EUR/USD rallied hard last week, but then retreated. Greek worries and the strengthening of the US dollar help push the pair lower.
What’s next? The team at Credit Agricole point to the selling points:
Here is their view, courtesy of eFXnews:
Since hitting a multi -week low at 1.0521 in April, the EUR has been rebounding. It appears that most of the past few weeks’ upside can be traced back to delayed Fed rate -hike expectations. Elsewhere, an improving Eurozone outlook has seemingly fuelled fears about the ECB turning less aggressive on QE and has led to the unwinding of EUR -funded carry trades. It also appears that investors expect Greece and its creditors ultimately to agree on a deal , and avoid a ‘Grexit’.
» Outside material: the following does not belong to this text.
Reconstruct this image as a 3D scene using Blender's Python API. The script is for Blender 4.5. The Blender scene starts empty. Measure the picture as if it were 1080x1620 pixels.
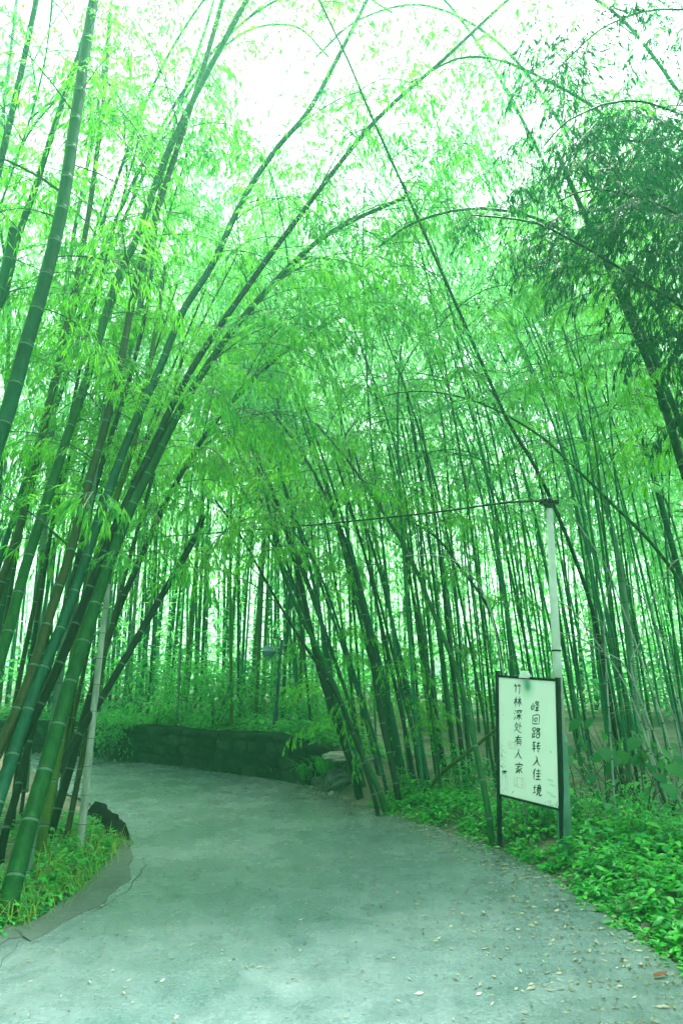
import bpy, math, random
import numpy as np
from mathutils import Vector, Matrix
R = math.radians
scene = bpy.context.scene
COL = scene.collection
random.seed(7)

# ------------------------------------------------------------------ camera, sky, sun, exposure
CAM = Vector((0, 0, 1.6)); PITCH = R(13.8); F = 1080.0
cd = bpy.data.cameras.new('camera'); cam = bpy.data.objects.new('camera', cd); COL.objects.link(cam)
cam.location = CAM; cam.rotation_euler = (R(90) + PITCH, 0, 0)
cd.sensor_fit = 'VERTICAL'; cd.sensor_height = 36; cd.lens = 24; cd.clip_end = 500; cd.clip_start = 0.05
scene.camera = cam
SUN_EL, SUN_AZ = 72, 20            # bright cloud, strongest from high ahead: the leaves glow against it
w = bpy.data.worlds.new("World"); scene.world = w; w.use_nodes = True
nt = w.node_tree; bg = nt.nodes['Background']
sky = nt.nodes.new('ShaderNodeTexSky'); sky.sky_type = 'NISHITA'; sky.sun_disc = False
sky.sun_elevation = R(SUN_EL); sky.sun_rotation = R(SUN_AZ); sky.dust_density = 4; sky.air_density = 1.5
hs = nt.nodes.new('ShaderNodeHueSaturation'); hs.inputs['Saturation'].default_value = 0.12; hs.inputs['Value'].default_value = 1.0
nt.links.new(sky.outputs[0], hs.inputs['Color'])
tint = nt.nodes.new('ShaderNodeMix'); tint.data_type = 'RGBA'; tint.blend_type = 'MULTIPLY'; tint.inputs[0].default_value = 1
nt.links.new(hs.outputs[0], tint.inputs[6]); tint.inputs[7].default_value = (0.88, 1.0, 1.02, 1)
nt.links.new(tint.outputs[2], bg.inputs['Color']); bg.inputs['Strength'].default_value = 0.15
sd = bpy.data.lights.new('sun', 'SUN'); sun = bpy.data.objects.new('sun', sd); COL.objects.link(sun)
sd.energy = 4.0; sd.angle = R(12); sd.color = (1.0, 0.98, 0.9)
az, el = R(SUN_AZ), R(SUN_EL)
sun.rotation_euler = Vector((math.sin(az) * math.cos(el), math.cos(az) * math.cos(el), math.sin(el))).to_track_quat('Z', 'Y').to_euler()
vs = scene.view_settings; vs.view_transform = 'Standard'; vs.look = 'None'; vs.gamma = 1; vs.exposure = 2.35
scene.cycles.max_bounces = 8; scene.cycles.diffuse_bounces = 4; scene.cycles.transmission_bounces = 4
scene.cycles.volume_bounces = 1; scene.cycles.use_denoising = True

# ------------------------------------------------------------------ points seen in the photograph -> points in the place
CP, SP = math.cos(PITCH), math.sin(PITCH)
def ray(px, py):
    a, b = (px - 540) / F, -(py - 810) / F
    return Vector((a, CP - b * SP, SP + b * CP))
def at(px, py, Y):
    d = ray(px, py); return CAM + d * (Y / d.y)
def G(px, py, z=0.0):
    d = ray(px, py); return CAM + d * ((z - CAM.z) / d.z)

# ------------------------------------------------------------------ helpers
def tag(o, label=None, cat=None, group=None, kind=None):
    if label: o['label'] = label
    if cat: o['category'] = cat
    if group: o['group'] = group
    if kind: o['kind'] = kind
    return o
def empty(name, loc=(0, 0, 0), label=None, cat=None, group=None):
    o = bpy.data.objects.new(name, None); COL.objects.link(o); o.location = loc; o.empty_display_size = .1
    return tag(o, label, cat, group)
def link(name, me, parent=None, loc=None, rot=None, scale=None):
    o = bpy.data.objects.new(name, me); COL.objects.link(o)
    if parent: o.parent = parent
    if loc is not None: o.location = loc
    if rot is not None: o.rotation_euler = rot
    if scale is not None: o.scale = (scale,) * 3 if isinstance(scale, (int, float)) else scale
    return o
class MB:
    """collects faces; .mesh() makes one mesh"""
    def __init__(s): s.v = []; s.f = []; s.m = []; s.a = []; s.sm = []
    def verts(s, vs, a=0.5):
        n = len(s.v); s.v.extend([tuple(q) for q in vs]); s.a.extend([a] * len(vs)); return n
    def face(s, idx, m=0, sm=False): s.f.append(idx); s.m.append(m); s.sm.append(sm)
    def box(s, c, size, m=0, mat=None, a=.5):
        x, y, z = [k / 2 for k in size]; c = Vector(c)
        vs = [Vector((i * x, j * y, k * z)) for i in (-1, 1) for j in (-1, 1) for k in (-1, 1)]
        if mat is not None: vs = [mat @ v for v in vs]
        n = s.verts([c + v for v in vs], a)
        for q in ((0, 1, 3, 2), (4, 6, 7, 5), (0, 4, 5, 1), (2, 3, 7, 6), (0, 2, 6, 4), (1, 5, 7, 3)):
            s.face([n + k for k in q], m)
    def tube(s, pts, rad, sides=6, m=0, cap=True, a=.5, mats=None):
        pts = [Vector(p) for p in pts]
        t = (pts[1] - pts[0]).normalized()
        u = t.orthogonal().normalized(); rings = []
        for i, p in enumerate(pts):
            t2 = (pts[min(i + 1, len(pts) - 1)] - pts[max(i - 1, 0)])
            if t2.length < 1e-9: t2 = t
            t2 = t2.normalized()
            u = (u - t2 * u.dot(t2)).normalized(); vv = t2.cross(u)
            r = rad[i] if hasattr(rad, '__len__') else rad
            rings.append(s.verts([p + (u * math.cos(k * 2 * math.pi / sides) + vv * math.sin(k * 2 * math.pi / sides)) * r for k in range(sides)], a))
        for i in range(len(rings) - 1):
            for k in range(sides):
                k2 = (k + 1) % sides
                s.face([rings[i] + k, rings[i] + k2, rings[i + 1] + k2, rings[i + 1] + k], mats[i] if mats else m, sides > 4)
        if cap:
            s.face([rings[-1] + k for k in range(sides)], m); s.face([rings[0] + k for k in reversed(range(sides))], m)
    def leaf(s, p, d, up, L, W, m=0, a=.5, fold=.25, bend=.15):
        d = d.normalized(); side = d.cross(up)
        if side.length < 1e-4: side = d.orthogonal()
        side.normalize(); nrm = side.cross(d)
        c = p + d * L * .4
        n = s.verts([p, c + side * W * .5 + nrm * W * fold, c - nrm * 0, c - side * W * .5 + nrm * W * fold, p + d * L - nrm * L * bend], a)
        s.face([n, n + 1, n + 2], m); s.face([n, n + 2, n + 3], m); s.face([n + 1, n + 4, n + 2], m); s.face([n + 2, n + 4, n + 3], m)
    def kite(s, p, d, up, L, W, m=0, a=.5):
        d = d.normalized(); side = d.cross(up)
        if side.length < 1e-4: side = d.orthogonal()
        side.normalize(); c = p + d * L * .42
        n = s.verts([p, c + side * W * .5, p + d * L, c - side * W * .5], a)
        s.face([n, n + 1, n + 2, n + 3], m)
    def broad(s, p, d, up, L, W, m=0, a=.5, cup=.12, droop=.25):
        """ovate leaf: six rows folded on the midrib"""
        d = d.normalized(); side = d.cross(up)
        if side.length < 1e-4: side = d.orthogonal()
        side.normalize(); nrm = side.cross(d)
        prof = ((0, 0), (.12, .72), (.35, 1.0), (.62, .8), (.85, .38), (1, 0))
        rows = []
        for t, wd in prof:
            c = p + d * L * t - nrm * L * droop * t * t
            rows.append(s.verts([c + side * W * .5 * wd + nrm * W * cup * wd, c, c - side * W * .5 * wd + nrm * W * cup * wd], a))
        for q, r2 in zip(rows, rows[1:]):
            s.face([q, r2, r2 + 1, q + 1], m, True); s.face([q + 1, r2 + 1, r2 + 2, q + 2], m, True)
    def mesh(s, name, mats):
        me = bpy.data.meshes.new(name); me.from_pydata(s.v, [], s.f)
        for x in (mats if isinstance(mats, (list, tuple)) else [mats]): me.materials.append(x)
        me.polygons.foreach_set('material_index', s.m); me.polygons.foreach_set('use_smooth', s.sm)
        at_ = me.attributes.new('v', 'FLOAT', 'POINT'); at_.data.foreach_set('value', s.a)
        me.update(); return me
def spline(pts, n):
    """Catmull-Rom through pts, n samples evenly spread by length"""
    P = [Vector(p) for p in pts]
    P = [P[0] * 2 - P[1]] + P + [P[-1] * 2 - P[-2]]
    raw = []
    for i in range(1, len(P) - 2):
        for k in range(12):
            t = k / 12; a, b, c, d = P[i - 1], P[i], P[i + 1], P[i + 2]
            raw.append(.5 * ((2 * b) + (c - a) * t + (2 * a - 5 * b + 4 * c - d) * t * t + (3 * b - a - 3 * c + d) * t ** 3))
    raw.append(P[-2]); L = [0]
    for a, b in zip(raw, raw[1:]): L.append(L[-1] + (b - a).length)
    out = []; j = 0
    for k in range(n):
        s = L[-1] * k / (n - 1)
        while j < len(L) - 2 and L[j + 1] < s: j += 1
        f = (s - L[j]) / max(1e-9, L[j + 1] - L[j]); out.append(raw[j].lerp(raw[j + 1], min(1, f)))
    return out, L[-1]
rnd = random.uniform
def rvec(): return Vector((rnd(-1, 1), rnd(-1, 1), rnd(-1, 1)))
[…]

That said, we doubt that the fundamental outlook for EUR/USD has changed materially in recent weeks. We view the latest rally as a positioning correction more than anything else. Fed –ECB policy divergence remains in place.
We think that markets are too complacent with regard to Greece. In particular: – We doubt that the ECB would agree to extend ELA further if Greece were to miss its upcoming payments to the IMF and especially the ECB itself. The Governing Council determines the amount of ELA on a weekly basis as well as the collateral haircut applied. In effect, Greek banks’ and the government’s ECB funding could slow to a trickle if Athens fails to meet its financial obligations.
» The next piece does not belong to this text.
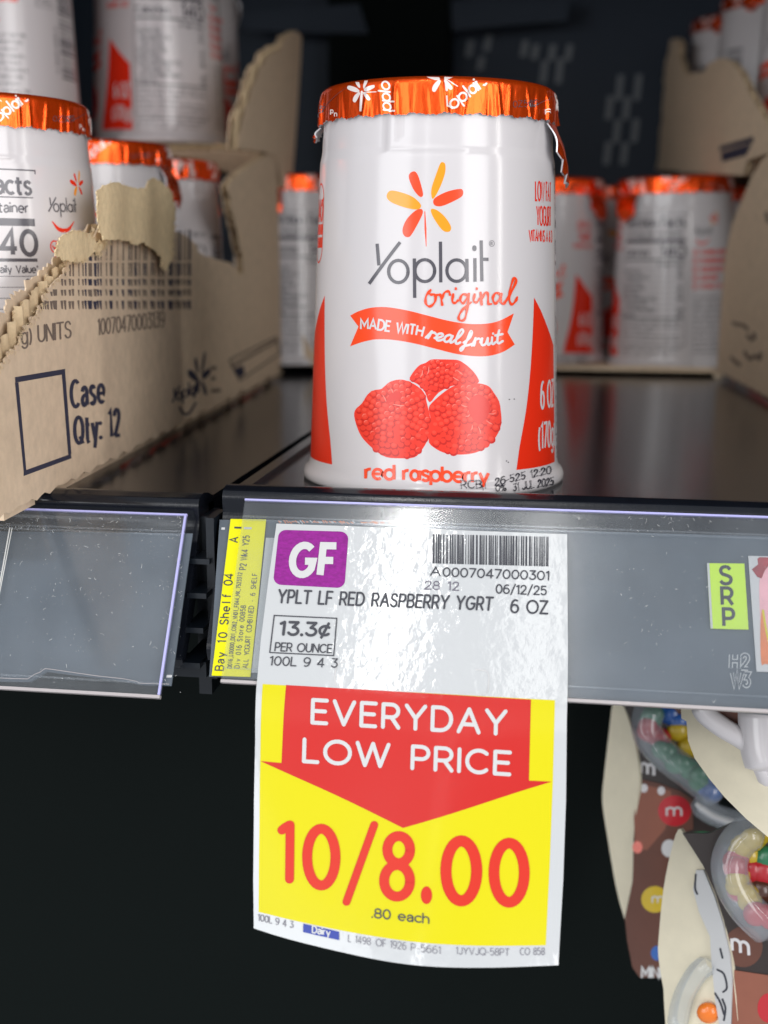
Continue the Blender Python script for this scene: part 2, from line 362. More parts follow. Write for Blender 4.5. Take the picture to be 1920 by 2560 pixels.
class Art:
    def __init__(s): s.p = []; s.k = 0
    def add(s, P, m, lv): s.p.append(([tuple(q) for q in P], m, .02+lv*.05))
    def poly(s, P, m, lv=0):
        P = [tuple(map(float, p[:2])) for p in P]
        if len(P) > 2 and P[0] == P[-1]: P = P[:-1]
        if len(P) <= 3: s.add(P, m, lv); return
        for t in geometry.tessellate_polygon([[Vector((p[0], p[1], 0)) for p in P]]): s.add([P[i] for i in t], m, lv)
    def rect(s, x0, y0, x1, y1, m, lv=0): s.add([(x0, y0), (x1, y0), (x1, y1), (x0, y1)], m, lv)
    def disc(s, cx, cy, rx, ry, m, lv=0, n=14): s.add(ell(cx, cy, rx, ry, 0, 360-360/n, n-1), m, lv)
    def stroke(s, P, w, m, lv=0, cap='round', taper=None):
        """w: width or list of widths; separate pieces at sharp corners when round"""
        P = [np.array(p, float) for p in P]
        s.k = (s.k+1) % 7; lv = lv+s.k*.05
        if len(P) < 2 or np.linalg.norm(P[-1]-P[0]) < 1e-6 and len(P) == 2:
            s.disc(P[0][0], P[0][1], w/2, w/2, m, lv); return
        n = len(P); ww = [w]*n if np.isscalar(w) else list(w)
        D = [(P[i+1]-P[i])/max(1e-9, np.linalg.norm(P[i+1]-P[i])) for i in range(n-1)]
        if cap == 'round':
            cut = [i for i in range(1, n-1) if D[i-1]@D[i] < .6]
            if cut:
                a = 0
                for c in cut+[n-1]:
                    s.stroke(P[a:c+1], ww[a:c+1], m, lv, cap); a = c
                return
        L = []; R = []
        for i in range(n):
            if i == 0: t = D[0]; k = 1
            elif i == n-1: t = D[-1]; k = 1
            else:
                t = D[i-1]+D[i]; l = np.linalg.norm(t)
                t = t/l if l > 1e-6 else D[i]; k = min(2.2, 1/max(.3, t@D[i]))
            nn = np.array([-t[1], t[0]])*ww[i]/2*k
            L.append(P[i]+nn); R.append(P[i]-nn)
        for i in range(n-1): s.add([L[i], R[i], R[i+1], L[i+1]], m, lv)
        if cap == 'round':
            for e, i in ((0, 0), (1, n-1)):
                d = -D[0] if e == 0 else D[-1]; a = math.atan2(d[1], d[0]); r = ww[i]/2
                if r > 0: s.add([(P[i][0]+r*math.cos(a+rad(x)), P[i][1]+r*math.sin(a+rad(x))) for x in range(-90, 91, 30)], m, lv+.01)
    def text(s, txt, x, y, size, m, w=.14, lv=0, ex=(1, 0), ey=None, sx=1.0, track=.2, cap='round', width=None, mono=None, slant=0, curve=None, xs=None, down=True):
        """size: cap height; ex/ey: writing and up directions (pixels have y down)"""
        ey = ey or ((0, -1) if down else (0, 1))
        tot = 0; L = []
        for ch in txt:
            if ch == ' ': gw = .36
            else: gw = glyph(ch)[0]
            if mono: L.append(tot+(mono-gw)/2); tot += mono
            else: L.append(tot); tot += gw+track
        tot -= (0 if mono else track)
        if width: sx = width/(tot*size)
        for ch, off in zip(txt, L):
            if ch == ' ': continue
            for st in glyph(ch)[1]:
                Q = []
                for (a, b) in st:
                    u = (off+a)*size*sx+slant*b*size; v = b*size
                    if curve: Q.append(curve(u, v))
                    else: Q.append((x+ex[0]*u+ey[0]*v, y+ex[1]*u+ey[1]*v))
                if len(st) == 2 and abs(st[0][0]-st[1][0])+abs(st[0][1]-st[1][1]) < .05: s.disc(Q[0][0], Q[0][1], w*size*.6, w*size*.6, m, lv, 10)
                else: s.stroke(Q, w*size, m, lv, cap)
        return tot*size*sx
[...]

–In addition, even if Athens continues to treat arrears as ‘soft’ claims, it will need external assistance for the payment of EUR6.8bn bonds held by the ECB due in July and August. The Eurogroup meeting on 19 June seems to be the real ‘hard deadline’ for Greek officials and we suspect that their brinkmanship could come to the fore in the run-up to the meeting. We cannot rule out a referendum on the proposed reforms and further political uncertainty in the troubled Eurozone member.
—Last but not least, we worry that markets are ignoring the fact that Greece will need ever more funding for the coming years. Underwhelming tax revenues have already pushed the government’s primary surplus well below the target set under the second bailout agreement. In turn, this suggests that the Greek debt-sustainability issue will resurface soon and call for debt forgiveness/restructuring as well as additional fiscal austerity measures. Needless to say, such an agreement may not be possible with the current Syriza government. Indeed, we cannot rule out the risk of snap elections in Greece in the coming months. Our concerns are further underscored by the growing reluctance of creditors to soften their stance towards Greece. The scope for compromise may diminish even further given that Euro-sceptic parties like the True Finns seem poised to join the new Finnish government.
We think that, while the squeeze may continue for now, EUR/USD levels around 1.1500 could offer interesting selling opportunities.